▶ WHAT THE TASK ASKS
Using the listing below, copy every line that mentions "from".

▶ RECORDED INFORMATION

((

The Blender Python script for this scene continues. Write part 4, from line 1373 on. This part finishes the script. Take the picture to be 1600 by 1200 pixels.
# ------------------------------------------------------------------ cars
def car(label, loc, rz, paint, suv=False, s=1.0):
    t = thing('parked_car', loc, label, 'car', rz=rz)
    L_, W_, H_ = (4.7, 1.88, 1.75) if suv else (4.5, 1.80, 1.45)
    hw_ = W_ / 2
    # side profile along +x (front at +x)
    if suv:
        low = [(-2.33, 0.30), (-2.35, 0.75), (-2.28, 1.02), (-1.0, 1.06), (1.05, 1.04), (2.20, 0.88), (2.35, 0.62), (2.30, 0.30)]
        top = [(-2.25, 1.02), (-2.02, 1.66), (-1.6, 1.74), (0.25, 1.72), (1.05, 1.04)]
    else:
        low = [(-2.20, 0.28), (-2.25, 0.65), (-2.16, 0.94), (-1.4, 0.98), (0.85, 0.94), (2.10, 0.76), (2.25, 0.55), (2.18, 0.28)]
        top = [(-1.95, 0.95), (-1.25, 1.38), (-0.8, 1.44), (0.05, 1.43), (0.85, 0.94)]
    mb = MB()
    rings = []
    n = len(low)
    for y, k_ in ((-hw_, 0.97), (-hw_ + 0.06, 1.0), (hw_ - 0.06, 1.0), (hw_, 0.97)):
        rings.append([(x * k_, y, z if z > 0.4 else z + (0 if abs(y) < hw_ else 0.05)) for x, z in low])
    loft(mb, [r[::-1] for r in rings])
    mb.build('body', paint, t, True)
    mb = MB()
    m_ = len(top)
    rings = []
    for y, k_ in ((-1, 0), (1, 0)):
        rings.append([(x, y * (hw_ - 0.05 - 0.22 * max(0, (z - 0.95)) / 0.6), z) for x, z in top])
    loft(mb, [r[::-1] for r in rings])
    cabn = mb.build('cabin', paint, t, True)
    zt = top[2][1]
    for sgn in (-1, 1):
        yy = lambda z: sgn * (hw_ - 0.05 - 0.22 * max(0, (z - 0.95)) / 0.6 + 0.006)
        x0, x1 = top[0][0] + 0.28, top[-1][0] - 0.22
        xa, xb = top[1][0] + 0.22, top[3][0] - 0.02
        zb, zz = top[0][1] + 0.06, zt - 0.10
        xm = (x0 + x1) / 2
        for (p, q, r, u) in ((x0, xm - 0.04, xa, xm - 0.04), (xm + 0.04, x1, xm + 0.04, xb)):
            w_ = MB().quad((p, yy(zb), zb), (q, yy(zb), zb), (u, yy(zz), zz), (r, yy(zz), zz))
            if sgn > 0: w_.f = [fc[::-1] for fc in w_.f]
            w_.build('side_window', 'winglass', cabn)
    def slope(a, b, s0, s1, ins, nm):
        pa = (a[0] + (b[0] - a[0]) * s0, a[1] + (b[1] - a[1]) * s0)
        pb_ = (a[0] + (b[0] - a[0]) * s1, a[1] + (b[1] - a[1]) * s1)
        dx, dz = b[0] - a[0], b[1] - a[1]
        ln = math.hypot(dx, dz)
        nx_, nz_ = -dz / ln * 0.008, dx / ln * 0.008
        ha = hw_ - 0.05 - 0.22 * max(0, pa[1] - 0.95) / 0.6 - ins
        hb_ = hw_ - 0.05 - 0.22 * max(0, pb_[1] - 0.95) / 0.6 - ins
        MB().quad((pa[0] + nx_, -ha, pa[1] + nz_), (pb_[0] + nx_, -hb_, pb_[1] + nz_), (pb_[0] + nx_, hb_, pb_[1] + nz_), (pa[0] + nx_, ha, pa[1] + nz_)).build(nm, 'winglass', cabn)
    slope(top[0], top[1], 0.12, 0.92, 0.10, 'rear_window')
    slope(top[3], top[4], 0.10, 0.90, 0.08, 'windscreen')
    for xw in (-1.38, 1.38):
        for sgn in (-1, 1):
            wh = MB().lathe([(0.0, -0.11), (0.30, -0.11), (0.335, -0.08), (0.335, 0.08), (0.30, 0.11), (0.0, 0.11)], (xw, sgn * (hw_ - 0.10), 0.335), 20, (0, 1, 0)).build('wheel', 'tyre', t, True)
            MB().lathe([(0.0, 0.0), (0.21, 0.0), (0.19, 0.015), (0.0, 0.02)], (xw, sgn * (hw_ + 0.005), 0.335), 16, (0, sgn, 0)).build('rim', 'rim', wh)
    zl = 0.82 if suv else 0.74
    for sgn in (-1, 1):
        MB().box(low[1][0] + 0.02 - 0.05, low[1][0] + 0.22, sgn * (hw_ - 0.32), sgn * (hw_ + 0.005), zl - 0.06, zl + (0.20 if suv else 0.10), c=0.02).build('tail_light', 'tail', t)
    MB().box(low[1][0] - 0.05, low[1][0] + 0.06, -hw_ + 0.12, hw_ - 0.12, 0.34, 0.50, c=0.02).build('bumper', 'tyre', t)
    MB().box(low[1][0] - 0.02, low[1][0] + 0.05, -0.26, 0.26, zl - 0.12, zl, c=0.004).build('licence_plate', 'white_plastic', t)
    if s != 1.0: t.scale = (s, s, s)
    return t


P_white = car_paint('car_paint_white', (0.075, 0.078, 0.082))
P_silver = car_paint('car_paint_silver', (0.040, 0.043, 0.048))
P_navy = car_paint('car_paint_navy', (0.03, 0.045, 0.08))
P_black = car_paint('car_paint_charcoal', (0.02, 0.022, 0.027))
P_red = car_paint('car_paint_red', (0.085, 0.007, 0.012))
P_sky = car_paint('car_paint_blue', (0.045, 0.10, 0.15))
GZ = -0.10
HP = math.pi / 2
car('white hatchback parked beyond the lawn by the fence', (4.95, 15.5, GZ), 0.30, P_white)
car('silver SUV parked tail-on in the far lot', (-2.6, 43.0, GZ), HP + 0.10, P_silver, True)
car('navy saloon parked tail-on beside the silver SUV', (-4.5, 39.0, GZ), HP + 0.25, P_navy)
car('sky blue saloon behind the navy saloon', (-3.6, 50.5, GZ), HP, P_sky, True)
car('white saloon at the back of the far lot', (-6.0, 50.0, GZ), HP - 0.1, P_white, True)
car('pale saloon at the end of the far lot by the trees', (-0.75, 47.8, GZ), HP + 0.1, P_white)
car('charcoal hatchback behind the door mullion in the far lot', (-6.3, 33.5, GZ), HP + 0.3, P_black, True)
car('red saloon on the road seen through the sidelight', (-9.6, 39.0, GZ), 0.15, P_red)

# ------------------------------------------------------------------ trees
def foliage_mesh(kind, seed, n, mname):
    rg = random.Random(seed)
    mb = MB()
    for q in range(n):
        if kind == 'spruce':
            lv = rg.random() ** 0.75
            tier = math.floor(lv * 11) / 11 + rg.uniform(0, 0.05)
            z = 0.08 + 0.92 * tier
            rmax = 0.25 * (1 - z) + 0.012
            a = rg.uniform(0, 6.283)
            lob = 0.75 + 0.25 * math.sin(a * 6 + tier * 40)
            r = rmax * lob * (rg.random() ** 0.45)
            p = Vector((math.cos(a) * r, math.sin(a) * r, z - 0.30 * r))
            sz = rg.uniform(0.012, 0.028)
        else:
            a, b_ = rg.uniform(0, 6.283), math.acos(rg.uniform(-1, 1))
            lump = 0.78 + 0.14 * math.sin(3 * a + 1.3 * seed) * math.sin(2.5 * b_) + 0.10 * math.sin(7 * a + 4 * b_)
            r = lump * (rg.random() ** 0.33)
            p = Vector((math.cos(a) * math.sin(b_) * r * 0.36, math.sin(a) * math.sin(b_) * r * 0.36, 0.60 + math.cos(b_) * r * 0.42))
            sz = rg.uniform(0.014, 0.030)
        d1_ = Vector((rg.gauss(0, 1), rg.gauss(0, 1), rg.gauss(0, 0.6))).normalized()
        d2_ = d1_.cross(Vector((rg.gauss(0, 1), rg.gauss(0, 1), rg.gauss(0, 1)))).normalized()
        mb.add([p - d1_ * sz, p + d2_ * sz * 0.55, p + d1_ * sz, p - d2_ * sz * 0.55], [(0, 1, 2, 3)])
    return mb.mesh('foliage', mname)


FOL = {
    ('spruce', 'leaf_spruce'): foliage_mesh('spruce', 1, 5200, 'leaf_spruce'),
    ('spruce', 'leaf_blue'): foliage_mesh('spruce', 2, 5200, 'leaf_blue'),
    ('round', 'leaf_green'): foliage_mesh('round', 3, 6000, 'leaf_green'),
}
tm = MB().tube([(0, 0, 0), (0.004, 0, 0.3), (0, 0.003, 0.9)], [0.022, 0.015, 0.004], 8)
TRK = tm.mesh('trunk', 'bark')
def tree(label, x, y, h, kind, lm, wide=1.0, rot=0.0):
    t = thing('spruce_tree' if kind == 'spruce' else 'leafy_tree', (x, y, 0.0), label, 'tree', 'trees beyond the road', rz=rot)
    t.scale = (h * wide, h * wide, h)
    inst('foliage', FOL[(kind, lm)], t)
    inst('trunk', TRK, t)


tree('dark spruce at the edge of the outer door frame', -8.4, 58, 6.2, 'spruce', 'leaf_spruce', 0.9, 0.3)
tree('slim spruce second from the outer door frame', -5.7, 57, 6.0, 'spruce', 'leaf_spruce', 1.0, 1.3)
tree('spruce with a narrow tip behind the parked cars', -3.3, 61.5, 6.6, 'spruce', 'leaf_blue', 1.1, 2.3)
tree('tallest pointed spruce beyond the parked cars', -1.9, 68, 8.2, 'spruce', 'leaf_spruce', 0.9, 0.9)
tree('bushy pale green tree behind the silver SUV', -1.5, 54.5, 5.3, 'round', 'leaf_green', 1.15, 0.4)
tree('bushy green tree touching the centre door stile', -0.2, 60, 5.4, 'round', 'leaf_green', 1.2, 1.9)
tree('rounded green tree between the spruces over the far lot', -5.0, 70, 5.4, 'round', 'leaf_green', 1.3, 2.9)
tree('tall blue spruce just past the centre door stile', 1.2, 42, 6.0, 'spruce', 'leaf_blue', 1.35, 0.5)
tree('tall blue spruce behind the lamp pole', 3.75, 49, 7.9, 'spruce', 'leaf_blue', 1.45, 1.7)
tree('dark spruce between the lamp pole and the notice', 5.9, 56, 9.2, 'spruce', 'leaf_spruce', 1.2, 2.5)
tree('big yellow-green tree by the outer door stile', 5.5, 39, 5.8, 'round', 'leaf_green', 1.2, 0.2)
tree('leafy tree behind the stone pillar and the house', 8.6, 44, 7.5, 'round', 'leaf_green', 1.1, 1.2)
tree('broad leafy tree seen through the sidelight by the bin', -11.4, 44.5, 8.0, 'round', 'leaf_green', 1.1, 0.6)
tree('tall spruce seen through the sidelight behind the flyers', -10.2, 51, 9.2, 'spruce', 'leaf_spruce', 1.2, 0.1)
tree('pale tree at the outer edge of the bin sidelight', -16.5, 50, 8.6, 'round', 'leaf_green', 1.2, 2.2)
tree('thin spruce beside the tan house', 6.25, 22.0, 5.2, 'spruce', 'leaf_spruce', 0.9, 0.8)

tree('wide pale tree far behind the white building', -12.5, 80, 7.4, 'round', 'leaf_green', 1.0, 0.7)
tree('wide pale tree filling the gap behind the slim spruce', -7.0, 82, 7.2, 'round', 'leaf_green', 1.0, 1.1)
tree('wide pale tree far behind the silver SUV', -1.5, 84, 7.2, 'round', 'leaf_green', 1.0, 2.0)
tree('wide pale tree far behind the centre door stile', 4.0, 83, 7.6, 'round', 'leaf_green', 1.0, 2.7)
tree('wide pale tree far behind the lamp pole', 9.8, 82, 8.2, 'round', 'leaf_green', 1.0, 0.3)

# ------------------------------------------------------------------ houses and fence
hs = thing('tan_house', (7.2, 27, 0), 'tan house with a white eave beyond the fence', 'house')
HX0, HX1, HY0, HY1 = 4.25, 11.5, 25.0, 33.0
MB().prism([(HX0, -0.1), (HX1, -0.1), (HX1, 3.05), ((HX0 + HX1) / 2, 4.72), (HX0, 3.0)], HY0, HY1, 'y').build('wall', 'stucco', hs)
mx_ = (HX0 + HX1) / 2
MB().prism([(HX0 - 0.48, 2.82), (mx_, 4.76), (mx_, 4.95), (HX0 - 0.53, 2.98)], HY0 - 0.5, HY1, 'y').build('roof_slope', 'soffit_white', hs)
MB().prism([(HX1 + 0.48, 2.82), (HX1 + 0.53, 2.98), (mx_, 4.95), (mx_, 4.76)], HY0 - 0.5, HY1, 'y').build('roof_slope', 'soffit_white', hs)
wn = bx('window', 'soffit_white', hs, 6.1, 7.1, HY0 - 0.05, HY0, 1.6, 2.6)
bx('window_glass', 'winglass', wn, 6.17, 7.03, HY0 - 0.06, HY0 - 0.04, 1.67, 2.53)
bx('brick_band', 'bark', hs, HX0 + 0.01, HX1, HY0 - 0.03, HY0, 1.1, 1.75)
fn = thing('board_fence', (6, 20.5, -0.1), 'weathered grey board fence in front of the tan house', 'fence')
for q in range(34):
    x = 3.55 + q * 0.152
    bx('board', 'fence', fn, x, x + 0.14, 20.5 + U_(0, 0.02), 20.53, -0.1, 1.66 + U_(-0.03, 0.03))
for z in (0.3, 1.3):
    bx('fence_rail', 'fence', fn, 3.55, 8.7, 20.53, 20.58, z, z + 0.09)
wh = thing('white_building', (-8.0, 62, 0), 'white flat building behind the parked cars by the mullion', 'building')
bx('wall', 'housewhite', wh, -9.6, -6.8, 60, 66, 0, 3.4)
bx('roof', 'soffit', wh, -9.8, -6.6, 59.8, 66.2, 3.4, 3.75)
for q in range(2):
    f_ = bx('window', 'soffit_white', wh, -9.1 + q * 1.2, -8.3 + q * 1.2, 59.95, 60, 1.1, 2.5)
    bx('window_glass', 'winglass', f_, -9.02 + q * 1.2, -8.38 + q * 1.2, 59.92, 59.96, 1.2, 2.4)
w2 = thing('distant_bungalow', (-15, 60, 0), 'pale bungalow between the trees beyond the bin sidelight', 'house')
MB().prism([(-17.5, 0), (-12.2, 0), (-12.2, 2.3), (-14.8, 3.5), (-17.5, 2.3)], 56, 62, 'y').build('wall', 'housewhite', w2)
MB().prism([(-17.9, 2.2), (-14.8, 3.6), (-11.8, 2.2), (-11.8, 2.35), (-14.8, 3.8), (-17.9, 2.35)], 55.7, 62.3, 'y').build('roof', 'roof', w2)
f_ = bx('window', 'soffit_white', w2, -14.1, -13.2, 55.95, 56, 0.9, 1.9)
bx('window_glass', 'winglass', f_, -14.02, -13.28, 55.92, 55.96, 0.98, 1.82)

))

▶ REPLY
The Blender Python script for this scene continues. Write part 4, from line 1373 on. This part finishes the script. Take the picture to be 1600 by 1200 pixels.
tree('slim spruce second from the outer door frame', -5.7, 57, 6.0, 'spruce', 'leaf_spruce', 1.0, 1.3)